The weekend was a good calm-before-the-storm time. Lots of sleeping in and watching stuff and then it was great to see Tami and Keri and everyone else at the wedding. And such good food, oh man, possibly the best wedding cake I have ever had. After the wedding Earl, Lynnette, and I went back to Natalie and Chantel and we all crawled in bed and watched The Last Seduction. Which is also crazy. Yesterday Natalie and I had a good time being out, going to McKay, etc, joining Bradon and Catie on their date at Rembrants.
And now I have a paper to write, finally got my topic for Old English. Thankfully, it just needs to be a draft since there will be plenty of time to work on it later if it's good enough. I'm writing on compounds in which the first element means the same thing, or almost the same thing, as the second element. We have these in Modern English, words like "pathway" and "roadway", except in Old English they're more fun, things like death-death and horror-horror (and man-man, I like that one). It will involve lots of reading Beowulf. I am okay with the epics, though, so that's fine. It will also involve lots of tea, but hopefully not heavy drugs.
Okay, first, I now have my beloved wireless router and so I have internet in my room.
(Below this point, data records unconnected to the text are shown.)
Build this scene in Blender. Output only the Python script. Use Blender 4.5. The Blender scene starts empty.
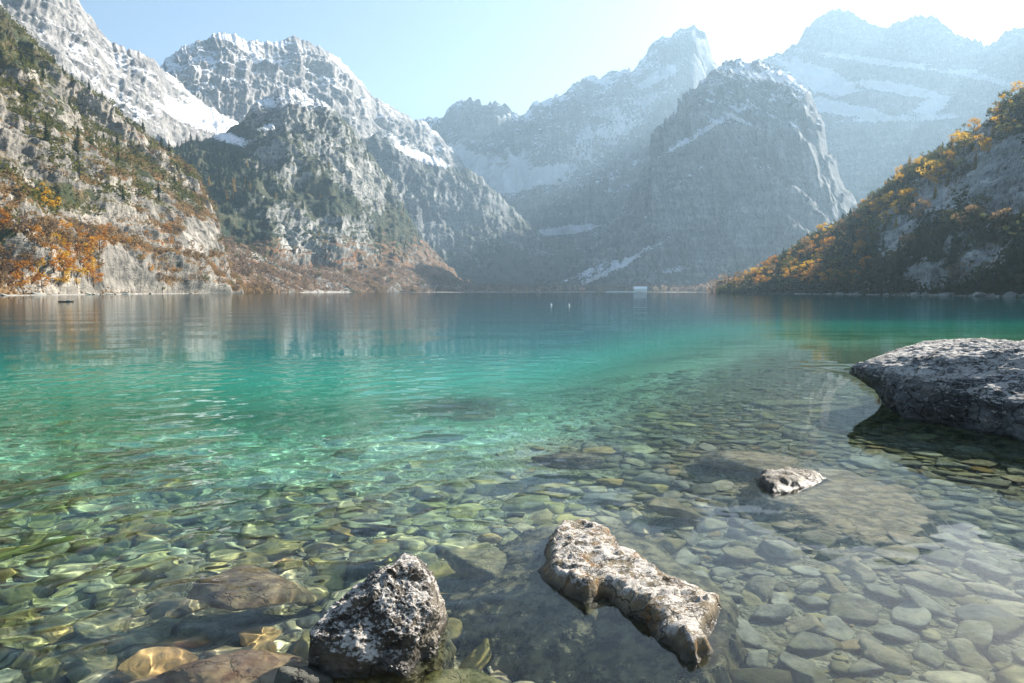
import bpy, bmesh, math, random
import numpy as np
from mathutils import Vector

sc = bpy.context.scene
COL = sc.collection
R = math.radians
rnd = random.Random(11)

# ------------------------------------------------------------------ camera geometry
CAM_H, FPX, PITCH = 1.5, 683.0, R(4.19)
CX, CY = 512.0, 341.5


def ray(px, py):
    vx, vy = (px - CX) / FPX, -(py - CY) / FPX
    return np.array([vx, math.cos(PITCH) + vy * math.sin(PITCH), -math.sin(PITCH) + vy * math.cos(PITCH)])


def az_el(px, py):
    d = ray(px, py)
    return math.atan2(d[0], d[1]), d[2] / math.hypot(d[0], d[1])


def on_z(px, py, z=0.0):
    d = ray(px, py)
    t = (z - CAM_H) / d[2]
    return np.array([d[0] * t, d[1] * t, z])


def under(px, py, z):
    """point at height z < 0 that is seen at the pixel through the flat water surface"""
    d = ray(px, py)
    d = d / np.linalg.norm(d)
    t = -CAM_H / d[2]
    p = np.array([0, 0, CAM_H]) + d * t
    h = math.hypot(d[0], d[1])
    s = h / 1.333
    k = s / math.sqrt(1 - s * s) * (-z)
    return np.array([p[0] + d[0] / h * k, p[1] + d[1] / h * k, z])


def project(P):
    x, y, z = P[..., 0], P[..., 1], P[..., 2] - CAM_H
    f = y * math.cos(PITCH) - z * math.sin(PITCH)
    u = y * math.sin(PITCH) + z * math.cos(PITCH)
    f = np.where(f < .05, .05, f)
    return CX + FPX * x / f, CY - FPX * u / f


# ------------------------------------------------------------------ numpy noise
_p = np.random.default_rng(7).permutation(1024)
PERM = np.concatenate([_p, _p, _p])
_g = np.random.default_rng(8).normal(size=(1024, 3))
GRAD = (_g / np.linalg.norm(_g, axis=1, keepdims=True)).astype(np.float32)


def noise(x, y, z):
    x, y, z = np.broadcast_arrays(np.asarray(x, np.float64), np.asarray(y, np.float64), np.asarray(z, np.float64))
    xi, yi, zi = np.floor(x), np.floor(y), np.floor(z)
    fx, fy, fz = (x - xi).astype(np.float32), (y - yi).astype(np.float32), (z - zi).astype(np.float32)
    xi, yi, zi = xi.astype(np.int64) & 1023, yi.astype(np.int64) & 1023, zi.astype(np.int64) & 1023
    u = fx * fx * fx * (fx * (fx * 6 - 15) + 10)
    v = fy * fy * fy * (fy * (fy * 6 - 15) + 10)
    w = fz * fz * fz * (fz * (fz * 6 - 15) + 10)

    def corner(dx, dy, dz):
        h = PERM[PERM[PERM[(xi + dx) & 1023] + ((yi + dy) & 1023)] + ((zi + dz) & 1023)]
        g = GRAD[h]
        return g[..., 0] * (fx - dx) + g[..., 1] * (fy - dy) + g[..., 2] * (fz - dz)
    a = corner(0, 0, 0) * (1 - u) + corner(1, 0, 0) * u
    b = corner(0, 1, 0) * (1 - u) + corner(1, 1, 0) * u
    c = corner(0, 0, 1) * (1 - u) + corner(1, 0, 1) * u
    d = corner(0, 1, 1) * (1 - u) + corner(1, 1, 1) * u
    return ((a * (1 - v) + b * v) * (1 - w) + (c * (1 - v) + d * v) * w) * 1.5


def fbm(x, y, z, o=4, gain=.5, ridged=False):
    s, a, f, n = 0, 1.0, 1.0, 0
    for k in range(o):
        v = noise(x * f + 17.3 * k, y * f - 9.1 * k, z * f + 5.7 * k)
        if ridged:
            v = 1 - 2 * np.abs(v)
        s = s + a * v
        n += a
        a *= gain
        f *= 2.03
    return s / n


def sstep(a, b, x):
    t = np.clip((x - a) / (b - a), 0, 1)
    return t * t * (3 - 2 * t)


# ------------------------------------------------------------------ object helpers
def tag(o, label=None, cat=None, group=None, kind=None):
    if label:
        o['label'] = label
    if cat:
        o['category'] = cat
    if group:
        o['group'] = group
    if kind:
        o['kind'] = kind
    return o


def mesh_np(name, V, F, mats=(), smooth=True, mat_idx=None, attrs=None):
    V = np.asarray(V, np.float32)
    F = np.asarray(F, np.int32)
    k = F.shape[1]
    me = bpy.data.meshes.new(name)
    me.vertices.add(len(V))
    me.vertices.foreach_set('co', V.ravel())
    me.loops.add(F.size)
    me.loops.foreach_set('vertex_index', F.ravel())
    me.polygons.add(len(F))
    me.polygons.foreach_set('loop_start', np.arange(0, F.size, k, dtype=np.int32))
    me.polygons.foreach_set('use_smooth', np.full(len(F), smooth, dtype=bool))
    for m in mats:
        me.materials.append(m)
    if mat_idx is not None:
        me.polygons.foreach_set('material_index', np.asarray(mat_idx, np.int32))
    if attrs:
        for an, av in attrs.items():
            at = me.attributes.new(an, 'FLOAT', 'POINT')
            at.data.foreach_set('value', np.asarray(av, np.float32).ravel())
    me.update(calc_edges=True)
    return me


def link(name, me, parent=None):
    o = bpy.data.objects.new(name, me)
    COL.objects.link(o)
    if parent is not None:
        o.parent = parent
    return o


def grid_faces(n, m, wrap=False):
    i = np.arange(n * m).reshape(n, m)
    if wrap:
        i = np.concatenate([i, i[:, :1]], 1)
    return np.stack([i[:-1, :-1], i[:-1, 1:], i[1:, 1:], i[1:, :-1]], -1).reshape(-1, 4)


# ------------------------------------------------------------------ node helpers
class NT:
    def __init__(self, name):
        self.m = bpy.data.materials.new(name)
        self.m.use_nodes = True
        self.t = self.m.node_tree
        self.t.nodes.clear()
        self.out = self.n('ShaderNodeOutputMaterial')

    def n(self, typ, **kw):
        nd = self.t.nodes.new(typ)
        for k, v in kw.items():
            setattr(nd, k, v)
        return nd

    def set(self, sock, v):
        if hasattr(v, 'is_linked') or isinstance(v, bpy.types.NodeSocket):
            self.t.links.new(v, sock)
        elif isinstance(v, (tuple, list)) and sock.type == 'RGBA' and len(v) == 3:
            sock.default_value = (*v, 1)
        else:
            sock.default_value = v

    def noise(self, vec, scale, detail=4, rough=.55, out='Fac', dist=0):
        nd = self.n('ShaderNodeTexNoise')
        if vec is not None:
            self.set(nd.inputs['Vector'], vec)
        nd.inputs['Scale'].default_value = scale
        nd.inputs['Detail'].default_value = detail
        nd.inputs['Roughness'].default_value = rough
        nd.inputs['Distortion'].default_value = dist
        return nd.outputs[out]

    def ramp(self, fac, stops, interp='LINEAR'):
        nd = self.n('ShaderNodeValToRGB')
        nd.color_ramp.interpolation = interp
        e = nd.color_ramp.elements
        while len(e) < len(stops):
            e.new(.5)
        for el, (p, c) in zip(e, stops):
            el.position = p
            el.color = (*c, 1) if len(c) == 3 else c
        self.set(nd.inputs[0], fac)
        return nd.outputs[0]

    def math(self, op, a, b=0.0, c=None, clamp=False):
        nd = self.n('ShaderNodeMath', operation=op, use_clamp=clamp)
        self.set(nd.inputs[0], a)
        self.set(nd.inputs[1], b)
        if c is not None:
            self.set(nd.inputs[2], c)
        return nd.outputs[0]

    def smooth(self, x, a, b, lo=0.0, hi=1.0):
        nd = self.n('ShaderNodeMapRange', interpolation_type='SMOOTHSTEP')
        self.set(nd.inputs[0], x)
        nd.inputs[1].default_value = a
        nd.inputs[2].default_value = b
        nd.inputs[3].default_value = lo
        nd.inputs[4].default_value = hi
        return nd.outputs[0]

    def mix(self, f, a, b, blend='MIX'):
        nd = self.n('ShaderNodeMix', data_type='RGBA', blend_type=blend)
        self.set(nd.inputs[0], f)
        self.set(nd.inputs[6], a)
        self.set(nd.inputs[7], b)
        return nd.outputs[2]

    def attr(self, name):
        nd = self.n('ShaderNodeAttribute')
        nd.attribute_name = name
        return nd.outputs['Fac']

    def pos(self):
        return self.n('ShaderNodeNewGeometry').outputs['Position']

    def obj(self):
        return self.n('ShaderNodeTexCoord').outputs['Object']

    def mapping(self, vec, scale, rot=(0, 0, 0)):
        nd = self.n('ShaderNodeMapping')
        self.set(nd.inputs[0], vec)
        nd.inputs['Scale'].default_value = scale
        nd.inputs['Rotation'].default_value = rot
        return nd.outputs[0]

    def sep(self, vec):
        nd = self.n('ShaderNodeSeparateXYZ')
        self.set(nd.inputs[0], vec)
        return nd.outputs

    def bump(self, h, strength, dist):
        nd = self.n('ShaderNodeBump')
        nd.inputs['Strength'].default_value = strength
        nd.inputs['Distance'].default_value = dist
        self.set(nd.inputs['Height'], h)
        return nd.outputs[0]

    def principled(self, col, rough=.85, normal=None, spec=.3):
        b = self.n('ShaderNodeBsdfPrincipled')
        self.set(b.inputs['Base Color'], col)
        self.set(b.inputs['Roughness'], rough)
        self.set(b.inputs['Specular IOR Level'], spec)
        if normal is not None:
            self.set(b.inputs['Normal'], normal)
        self.t.links.new(b.outputs[0], self.out.inputs[0])
        return b


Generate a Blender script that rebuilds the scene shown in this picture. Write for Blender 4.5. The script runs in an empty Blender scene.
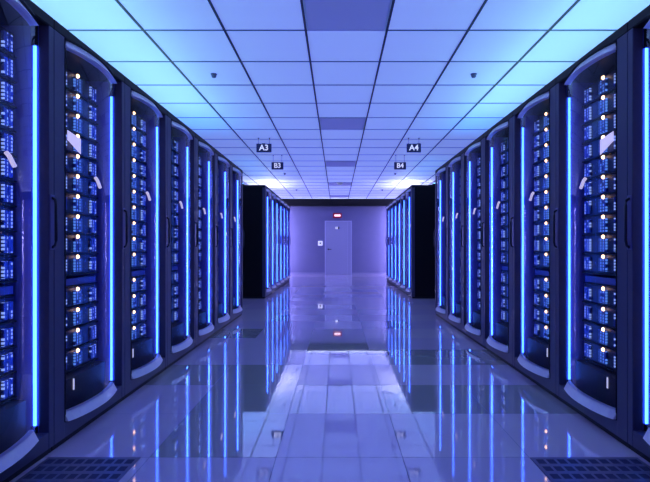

Which means I will probably neither leave my room nor get any work done for . . . some time. But I will learn amazing things from Wikipedia and Language Log and not-so-amazing but pleasant and happy things from McSweeney's and Pitchfork. Okay, that was just an excuse to link to my favorite internet things. And while I'm on the subject, check out Laura Veirs. Oh oh, and RJD2's newest. Have things changed. I mean, . . . not sure how I feel about this, but it kind of sounds like Badly Drawn Boy (not BDB's new stuff, though, God save us all from a fate like that).
Second, has anyone else noticed that whenever signs tell you to vote "no" on something, it's almost always on "No. 1"? Do they just put controversial things first?